Exercise details.
Beginning with the first line, set down every line through the one containing "pi = math.pi", exactly as it appears, but not the pictures.
──────── Data block ────────
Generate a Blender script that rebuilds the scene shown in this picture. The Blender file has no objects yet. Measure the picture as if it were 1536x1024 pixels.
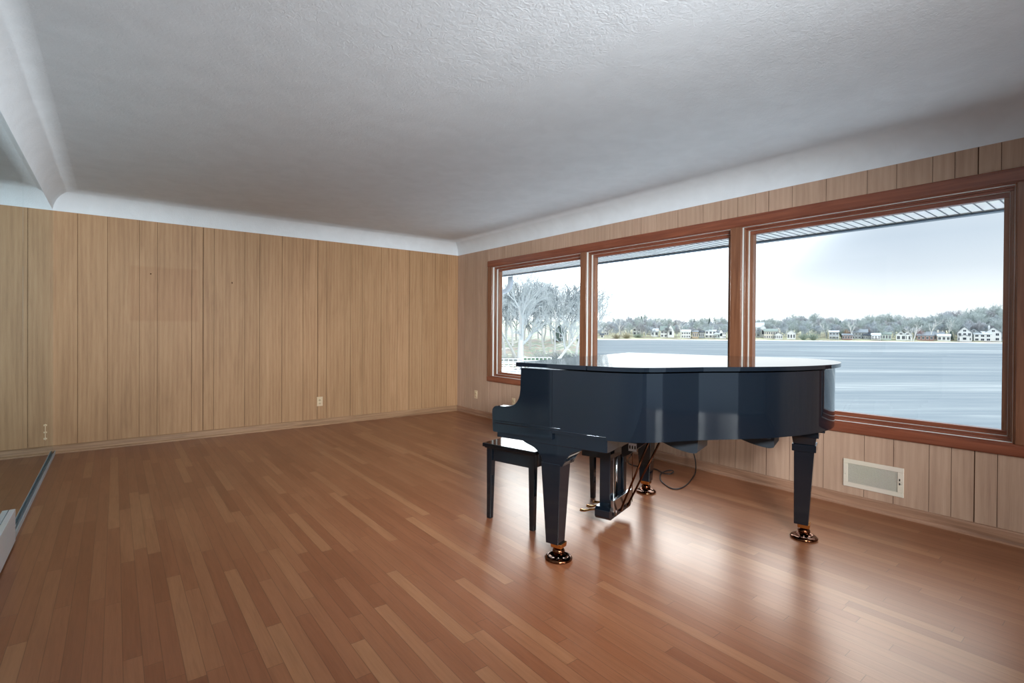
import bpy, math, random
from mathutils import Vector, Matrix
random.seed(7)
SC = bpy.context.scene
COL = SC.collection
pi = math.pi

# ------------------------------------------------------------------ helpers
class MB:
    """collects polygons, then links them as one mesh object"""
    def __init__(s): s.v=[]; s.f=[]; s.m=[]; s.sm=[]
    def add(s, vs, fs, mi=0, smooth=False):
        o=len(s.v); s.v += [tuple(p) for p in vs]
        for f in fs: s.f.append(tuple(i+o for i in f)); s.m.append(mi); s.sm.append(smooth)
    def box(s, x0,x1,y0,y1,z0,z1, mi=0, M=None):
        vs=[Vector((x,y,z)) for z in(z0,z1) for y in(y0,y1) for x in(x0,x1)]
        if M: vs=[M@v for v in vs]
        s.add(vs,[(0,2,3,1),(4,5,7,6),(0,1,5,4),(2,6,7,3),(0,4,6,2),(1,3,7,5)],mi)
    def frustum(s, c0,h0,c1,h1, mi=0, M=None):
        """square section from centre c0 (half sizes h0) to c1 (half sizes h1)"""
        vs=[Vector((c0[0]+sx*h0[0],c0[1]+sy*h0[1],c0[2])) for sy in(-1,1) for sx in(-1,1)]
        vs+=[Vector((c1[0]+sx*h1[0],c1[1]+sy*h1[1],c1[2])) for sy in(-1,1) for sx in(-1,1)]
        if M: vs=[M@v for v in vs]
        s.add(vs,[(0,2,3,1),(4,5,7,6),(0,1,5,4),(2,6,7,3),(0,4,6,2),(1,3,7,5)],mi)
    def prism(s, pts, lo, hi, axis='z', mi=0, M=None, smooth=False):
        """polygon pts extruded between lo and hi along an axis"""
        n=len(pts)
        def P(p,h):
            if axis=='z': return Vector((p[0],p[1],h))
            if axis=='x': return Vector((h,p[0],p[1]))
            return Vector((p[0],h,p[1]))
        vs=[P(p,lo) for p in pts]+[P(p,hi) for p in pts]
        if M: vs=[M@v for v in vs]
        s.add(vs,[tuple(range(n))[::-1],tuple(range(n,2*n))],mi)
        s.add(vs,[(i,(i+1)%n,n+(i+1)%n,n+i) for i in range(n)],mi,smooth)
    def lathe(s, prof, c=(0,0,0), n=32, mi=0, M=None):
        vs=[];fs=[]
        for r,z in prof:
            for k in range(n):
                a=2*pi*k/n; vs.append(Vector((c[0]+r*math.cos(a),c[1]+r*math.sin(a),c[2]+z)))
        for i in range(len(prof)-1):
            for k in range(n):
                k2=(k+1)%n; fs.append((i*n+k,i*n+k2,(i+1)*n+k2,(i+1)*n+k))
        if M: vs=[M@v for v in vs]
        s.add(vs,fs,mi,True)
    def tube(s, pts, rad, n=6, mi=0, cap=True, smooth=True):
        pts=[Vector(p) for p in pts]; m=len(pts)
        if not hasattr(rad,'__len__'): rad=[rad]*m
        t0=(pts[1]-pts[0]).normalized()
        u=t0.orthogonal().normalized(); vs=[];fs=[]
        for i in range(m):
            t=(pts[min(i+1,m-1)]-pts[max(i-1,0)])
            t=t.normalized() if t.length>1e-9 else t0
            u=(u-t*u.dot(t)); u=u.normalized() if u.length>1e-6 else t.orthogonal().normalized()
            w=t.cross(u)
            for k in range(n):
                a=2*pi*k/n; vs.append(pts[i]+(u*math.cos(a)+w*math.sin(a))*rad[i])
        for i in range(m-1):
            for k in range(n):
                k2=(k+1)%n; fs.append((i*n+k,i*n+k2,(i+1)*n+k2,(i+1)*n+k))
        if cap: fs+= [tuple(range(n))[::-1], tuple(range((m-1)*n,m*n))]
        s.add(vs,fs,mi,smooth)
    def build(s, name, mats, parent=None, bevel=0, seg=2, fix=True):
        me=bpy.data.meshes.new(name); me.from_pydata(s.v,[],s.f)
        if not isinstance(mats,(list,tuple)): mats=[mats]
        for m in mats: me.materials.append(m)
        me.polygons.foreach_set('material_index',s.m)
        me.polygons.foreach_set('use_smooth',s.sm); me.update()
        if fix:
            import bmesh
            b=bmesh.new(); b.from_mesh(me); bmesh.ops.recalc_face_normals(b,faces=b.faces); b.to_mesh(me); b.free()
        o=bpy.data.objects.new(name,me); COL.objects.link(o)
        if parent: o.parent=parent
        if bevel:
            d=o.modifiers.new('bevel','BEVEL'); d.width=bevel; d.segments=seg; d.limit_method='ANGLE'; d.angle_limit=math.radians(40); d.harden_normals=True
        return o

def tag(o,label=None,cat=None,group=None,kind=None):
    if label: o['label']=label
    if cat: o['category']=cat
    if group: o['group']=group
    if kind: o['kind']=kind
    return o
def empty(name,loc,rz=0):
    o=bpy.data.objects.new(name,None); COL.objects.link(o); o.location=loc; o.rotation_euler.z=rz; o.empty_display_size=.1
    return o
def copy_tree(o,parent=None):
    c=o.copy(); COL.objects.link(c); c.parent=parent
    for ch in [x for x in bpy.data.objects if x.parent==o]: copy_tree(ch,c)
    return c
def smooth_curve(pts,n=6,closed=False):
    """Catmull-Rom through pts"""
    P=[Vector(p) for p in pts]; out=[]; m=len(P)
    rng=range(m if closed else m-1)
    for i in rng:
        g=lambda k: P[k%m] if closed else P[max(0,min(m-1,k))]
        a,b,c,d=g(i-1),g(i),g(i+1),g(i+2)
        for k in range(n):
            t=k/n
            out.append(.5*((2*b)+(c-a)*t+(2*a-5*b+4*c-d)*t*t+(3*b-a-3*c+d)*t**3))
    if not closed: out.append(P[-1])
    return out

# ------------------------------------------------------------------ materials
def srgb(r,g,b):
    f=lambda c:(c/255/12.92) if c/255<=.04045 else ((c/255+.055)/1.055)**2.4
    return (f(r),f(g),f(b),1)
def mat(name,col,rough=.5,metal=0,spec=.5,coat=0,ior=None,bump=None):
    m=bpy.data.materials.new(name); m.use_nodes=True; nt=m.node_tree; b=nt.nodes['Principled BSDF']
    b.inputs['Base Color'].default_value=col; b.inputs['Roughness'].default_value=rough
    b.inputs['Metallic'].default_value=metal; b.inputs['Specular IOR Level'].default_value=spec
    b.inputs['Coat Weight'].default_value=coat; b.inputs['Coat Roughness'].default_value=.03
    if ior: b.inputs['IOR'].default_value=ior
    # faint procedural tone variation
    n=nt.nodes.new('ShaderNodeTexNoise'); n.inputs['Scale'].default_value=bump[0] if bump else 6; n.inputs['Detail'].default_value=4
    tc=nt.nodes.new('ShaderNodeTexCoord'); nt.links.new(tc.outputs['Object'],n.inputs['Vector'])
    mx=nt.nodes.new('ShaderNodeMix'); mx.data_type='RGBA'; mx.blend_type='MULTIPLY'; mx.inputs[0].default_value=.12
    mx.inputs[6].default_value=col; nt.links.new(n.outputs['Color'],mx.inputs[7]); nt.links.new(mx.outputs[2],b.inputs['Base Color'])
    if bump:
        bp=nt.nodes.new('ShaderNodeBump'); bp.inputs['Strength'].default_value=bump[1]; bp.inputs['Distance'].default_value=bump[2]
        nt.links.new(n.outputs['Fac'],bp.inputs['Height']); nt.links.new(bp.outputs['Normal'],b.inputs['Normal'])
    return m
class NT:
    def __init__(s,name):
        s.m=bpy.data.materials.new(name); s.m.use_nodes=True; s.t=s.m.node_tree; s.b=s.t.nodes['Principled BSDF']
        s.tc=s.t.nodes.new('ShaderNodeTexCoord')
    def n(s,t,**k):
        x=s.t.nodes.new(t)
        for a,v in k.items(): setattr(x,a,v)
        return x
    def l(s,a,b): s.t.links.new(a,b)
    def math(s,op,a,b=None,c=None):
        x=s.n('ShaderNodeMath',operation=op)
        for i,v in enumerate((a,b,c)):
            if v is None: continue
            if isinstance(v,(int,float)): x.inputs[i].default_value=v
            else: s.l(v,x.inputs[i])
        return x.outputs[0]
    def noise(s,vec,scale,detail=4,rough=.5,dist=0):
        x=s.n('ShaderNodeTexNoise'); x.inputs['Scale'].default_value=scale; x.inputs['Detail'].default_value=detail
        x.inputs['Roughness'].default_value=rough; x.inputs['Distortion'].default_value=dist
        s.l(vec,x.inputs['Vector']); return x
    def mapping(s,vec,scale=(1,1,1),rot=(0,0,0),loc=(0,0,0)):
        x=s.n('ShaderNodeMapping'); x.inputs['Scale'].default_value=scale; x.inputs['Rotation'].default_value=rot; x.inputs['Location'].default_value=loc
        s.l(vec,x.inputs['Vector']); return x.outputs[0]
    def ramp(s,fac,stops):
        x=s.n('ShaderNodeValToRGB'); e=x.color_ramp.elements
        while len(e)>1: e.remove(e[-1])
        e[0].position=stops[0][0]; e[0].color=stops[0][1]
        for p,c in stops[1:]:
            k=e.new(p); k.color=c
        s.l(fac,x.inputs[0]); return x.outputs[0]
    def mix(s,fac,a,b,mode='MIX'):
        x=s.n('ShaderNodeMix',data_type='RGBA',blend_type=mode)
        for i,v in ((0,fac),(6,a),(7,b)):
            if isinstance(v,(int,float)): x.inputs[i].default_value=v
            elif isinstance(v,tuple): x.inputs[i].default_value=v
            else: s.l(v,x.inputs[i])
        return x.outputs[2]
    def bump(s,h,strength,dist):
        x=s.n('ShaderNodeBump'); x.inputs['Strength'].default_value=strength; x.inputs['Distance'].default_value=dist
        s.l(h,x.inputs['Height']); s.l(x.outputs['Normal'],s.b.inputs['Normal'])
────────
Solution to the exercise.
Generate a Blender script that rebuilds the scene shown in this picture. The Blender file has no objects yet. Measure the picture as if it were 1536x1024 pixels.
import bpy, math, random
from mathutils import Vector, Matrix
random.seed(7)
SC = bpy.context.scene
COL = SC.collection
pi = math.pi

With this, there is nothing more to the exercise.